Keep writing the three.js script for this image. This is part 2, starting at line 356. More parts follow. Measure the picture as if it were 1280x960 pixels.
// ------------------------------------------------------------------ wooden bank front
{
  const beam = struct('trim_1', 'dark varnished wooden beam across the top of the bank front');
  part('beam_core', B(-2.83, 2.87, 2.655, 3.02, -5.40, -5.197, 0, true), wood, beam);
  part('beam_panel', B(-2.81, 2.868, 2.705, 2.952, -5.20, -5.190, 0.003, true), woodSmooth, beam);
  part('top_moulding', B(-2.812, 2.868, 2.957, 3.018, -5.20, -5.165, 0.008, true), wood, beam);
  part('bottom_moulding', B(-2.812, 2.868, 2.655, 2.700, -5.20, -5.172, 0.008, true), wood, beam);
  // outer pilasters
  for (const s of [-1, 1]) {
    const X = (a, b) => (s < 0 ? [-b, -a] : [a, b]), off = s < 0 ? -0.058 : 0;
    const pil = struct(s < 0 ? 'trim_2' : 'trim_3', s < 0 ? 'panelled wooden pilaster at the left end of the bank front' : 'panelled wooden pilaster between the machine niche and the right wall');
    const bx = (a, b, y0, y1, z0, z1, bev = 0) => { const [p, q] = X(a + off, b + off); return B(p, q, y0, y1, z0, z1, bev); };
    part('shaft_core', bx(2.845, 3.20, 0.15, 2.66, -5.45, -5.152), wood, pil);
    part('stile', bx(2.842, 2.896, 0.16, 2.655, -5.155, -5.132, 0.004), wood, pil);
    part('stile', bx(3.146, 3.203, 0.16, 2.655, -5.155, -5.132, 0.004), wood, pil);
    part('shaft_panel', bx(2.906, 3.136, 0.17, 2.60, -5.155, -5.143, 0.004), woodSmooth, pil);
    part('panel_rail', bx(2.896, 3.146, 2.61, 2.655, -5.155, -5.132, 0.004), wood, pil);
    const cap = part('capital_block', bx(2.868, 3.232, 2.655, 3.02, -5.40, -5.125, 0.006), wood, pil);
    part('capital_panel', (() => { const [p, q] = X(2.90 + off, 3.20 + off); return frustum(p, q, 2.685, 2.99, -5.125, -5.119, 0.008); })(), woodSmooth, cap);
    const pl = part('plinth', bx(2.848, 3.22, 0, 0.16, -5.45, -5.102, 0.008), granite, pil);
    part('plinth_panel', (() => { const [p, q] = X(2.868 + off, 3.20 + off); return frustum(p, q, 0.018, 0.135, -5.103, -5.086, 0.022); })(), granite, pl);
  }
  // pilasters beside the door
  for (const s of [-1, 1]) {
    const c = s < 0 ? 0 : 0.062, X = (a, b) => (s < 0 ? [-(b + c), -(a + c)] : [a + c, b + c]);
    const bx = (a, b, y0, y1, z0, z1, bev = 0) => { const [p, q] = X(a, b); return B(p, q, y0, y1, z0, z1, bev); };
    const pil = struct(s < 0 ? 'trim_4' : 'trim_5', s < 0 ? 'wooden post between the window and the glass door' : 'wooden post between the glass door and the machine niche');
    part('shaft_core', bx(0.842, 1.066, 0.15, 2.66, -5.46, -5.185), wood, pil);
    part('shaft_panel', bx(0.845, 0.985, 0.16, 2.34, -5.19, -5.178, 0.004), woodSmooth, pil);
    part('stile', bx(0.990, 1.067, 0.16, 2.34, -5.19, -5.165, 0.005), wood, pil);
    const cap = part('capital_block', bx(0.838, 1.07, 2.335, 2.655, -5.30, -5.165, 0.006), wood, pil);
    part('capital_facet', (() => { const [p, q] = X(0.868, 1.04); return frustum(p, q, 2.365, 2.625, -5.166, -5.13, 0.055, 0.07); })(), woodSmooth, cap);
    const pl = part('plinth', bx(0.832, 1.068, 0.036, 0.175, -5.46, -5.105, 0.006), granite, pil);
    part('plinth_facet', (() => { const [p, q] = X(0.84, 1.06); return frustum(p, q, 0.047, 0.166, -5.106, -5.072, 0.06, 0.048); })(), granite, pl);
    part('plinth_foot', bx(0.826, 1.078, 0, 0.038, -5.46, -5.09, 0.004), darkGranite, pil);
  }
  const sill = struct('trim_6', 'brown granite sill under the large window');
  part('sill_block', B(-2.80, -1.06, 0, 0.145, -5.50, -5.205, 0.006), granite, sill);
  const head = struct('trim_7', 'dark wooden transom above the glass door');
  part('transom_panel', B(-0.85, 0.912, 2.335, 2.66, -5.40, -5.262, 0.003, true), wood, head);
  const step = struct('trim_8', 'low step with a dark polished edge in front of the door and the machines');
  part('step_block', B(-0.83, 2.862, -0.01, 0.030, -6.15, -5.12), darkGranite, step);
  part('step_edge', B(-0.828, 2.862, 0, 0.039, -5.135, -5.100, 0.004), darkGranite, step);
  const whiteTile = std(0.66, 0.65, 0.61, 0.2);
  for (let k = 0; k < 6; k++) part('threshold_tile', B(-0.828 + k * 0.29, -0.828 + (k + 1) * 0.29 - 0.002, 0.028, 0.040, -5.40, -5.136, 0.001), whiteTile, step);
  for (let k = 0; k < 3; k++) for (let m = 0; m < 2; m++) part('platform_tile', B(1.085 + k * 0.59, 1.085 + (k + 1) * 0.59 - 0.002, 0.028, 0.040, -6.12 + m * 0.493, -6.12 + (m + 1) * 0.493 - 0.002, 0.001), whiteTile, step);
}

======

*Task to carry out:*
Reproduce the full listing exactly.

*Solution for this exercise:*
Keep writing the three.js script for this image. This is part 2, starting at line 356. More parts follow. Measure the picture as if it were 1280x960 pixels.
// ------------------------------------------------------------------ wooden bank front
{
  const beam = struct('trim_1', 'dark varnished wooden beam across the top of the bank front');
  part('beam_core', B(-2.83, 2.87, 2.655, 3.02, -5.40, -5.197, 0, true), wood, beam);
  part('beam_panel', B(-2.81, 2.868, 2.705, 2.952, -5.20, -5.190, 0.003, true), woodSmooth, beam);
  part('top_moulding', B(-2.812, 2.868, 2.957, 3.018, -5.20, -5.165, 0.008, true), wood, beam);
  part('bottom_moulding', B(-2.812, 2.868, 2.655, 2.700, -5.20, -5.172, 0.008, true), wood, beam);
  // outer pilasters
  for (const s of [-1, 1]) {
    const X = (a, b) => (s < 0 ? [-b, -a] : [a, b]), off = s < 0 ? -0.058 : 0;
    const pil = struct(s < 0 ? 'trim_2' : 'trim_3', s < 0 ? 'panelled wooden pilaster at the left end of the bank front' : 'panelled wooden pilaster between the machine niche and the right wall');
    const bx = (a, b, y0, y1, z0, z1, bev = 0) => { const [p, q] = X(a + off, b + off); return B(p, q, y0, y1, z0, z1, bev); };
    part('shaft_core', bx(2.845, 3.20, 0.15, 2.66, -5.45, -5.152), wood, pil);
    part('stile', bx(2.842, 2.896, 0.16, 2.655, -5.155, -5.132, 0.004), wood, pil);
    part('stile', bx(3.146, 3.203, 0.16, 2.655, -5.155, -5.132, 0.004), wood, pil);
    part('shaft_panel', bx(2.906, 3.136, 0.17, 2.60, -5.155, -5.143, 0.004), woodSmooth, pil);
    part('panel_rail', bx(2.896, 3.146, 2.61, 2.655, -5.155, -5.132, 0.004), wood, pil);
    const cap = part('capital_block', bx(2.868, 3.232, 2.655, 3.02, -5.40, -5.125, 0.006), wood, pil);
    part('capital_panel', (() => { const [p, q] = X(2.90 + off, 3.20 + off); return frustum(p, q, 2.685, 2.99, -5.125, -5.119, 0.008); })(), woodSmooth, cap);
    const pl = part('plinth', bx(2.848, 3.22, 0, 0.16, -5.45, -5.102, 0.008), granite, pil);
    part('plinth_panel', (() => { const [p, q] = X(2.868 + off, 3.20 + off); return frustum(p, q, 0.018, 0.135, -5.103, -5.086, 0.022); })(), granite, pl);
  }
  // pilasters beside the door
  for (const s of [-1, 1]) {
    const c = s < 0 ? 0 : 0.062, X = (a, b) => (s < 0 ? [-(b + c), -(a + c)] : [a + c, b + c]);
    const bx = (a, b, y0, y1, z0, z1, bev = 0) => { const [p, q] = X(a, b); return B(p, q, y0, y1, z0, z1, bev); };
    const pil = struct(s < 0 ? 'trim_4' : 'trim_5', s < 0 ? 'wooden post between the window and the glass door' : 'wooden post between the glass door and the machine niche');
    part('shaft_core', bx(0.842, 1.066, 0.15, 2.66, -5.46, -5.185), wood, pil);
    part('shaft_panel', bx(0.845, 0.985, 0.16, 2.34, -5.19, -5.178, 0.004), woodSmooth, pil);
    part('stile', bx(0.990, 1.067, 0.16, 2.34, -5.19, -5.165, 0.005), wood, pil);
    const cap = part('capital_block', bx(0.838, 1.07, 2.335, 2.655, -5.30, -5.165, 0.006), wood, pil);
    part('capital_facet', (() => { const [p, q] = X(0.868, 1.04); return frustum(p, q, 2.365, 2.625, -5.166, -5.13, 0.055, 0.07); })(), woodSmooth, cap);
    const pl = part('plinth', bx(0.832, 1.068, 0.036, 0.175, -5.46, -5.105, 0.006), granite, pil);
    part('plinth_facet', (() => { const [p, q] = X(0.84, 1.06); return frustum(p, q, 0.047, 0.166, -5.106, -5.072, 0.06, 0.048); })(), granite, pl);
    part('plinth_foot', bx(0.826, 1.078, 0, 0.038, -5.46, -5.09, 0.004), darkGranite, pil);
  }
  const sill = struct('trim_6', 'brown granite sill under the large window');
  part('sill_block', B(-2.80, -1.06, 0, 0.145, -5.50, -5.205, 0.006), granite, sill);
  const head = struct('trim_7', 'dark wooden transom above the glass door');
  part('transom_panel', B(-0.85, 0.912, 2.335, 2.66, -5.40, -5.262, 0.003, true), wood, head);
  const step = struct('trim_8', 'low step with a dark polished edge in front of the door and the machines');
  part('step_block', B(-0.83, 2.862, -0.01, 0.030, -6.15, -5.12), darkGranite, step);
  part('step_edge', B(-0.828, 2.862, 0, 0.039, -5.135, -5.100, 0.004), darkGranite, step);
  const whiteTile = std(0.66, 0.65, 0.61, 0.2);
  for (let k = 0; k < 6; k++) part('threshold_tile', B(-0.828 + k * 0.29, -0.828 + (k + 1) * 0.29 - 0.002, 0.028, 0.040, -5.40, -5.136, 0.001), whiteTile, step);
  for (let k = 0; k < 3; k++) for (let m = 0; m < 2; m++) part('platform_tile', B(1.085 + k * 0.59, 1.085 + (k + 1) * 0.59 - 0.002, 0.028, 0.040, -6.12 + m * 0.493, -6.12 + (m + 1) * 0.493 - 0.002, 0.001), whiteTile, step);
}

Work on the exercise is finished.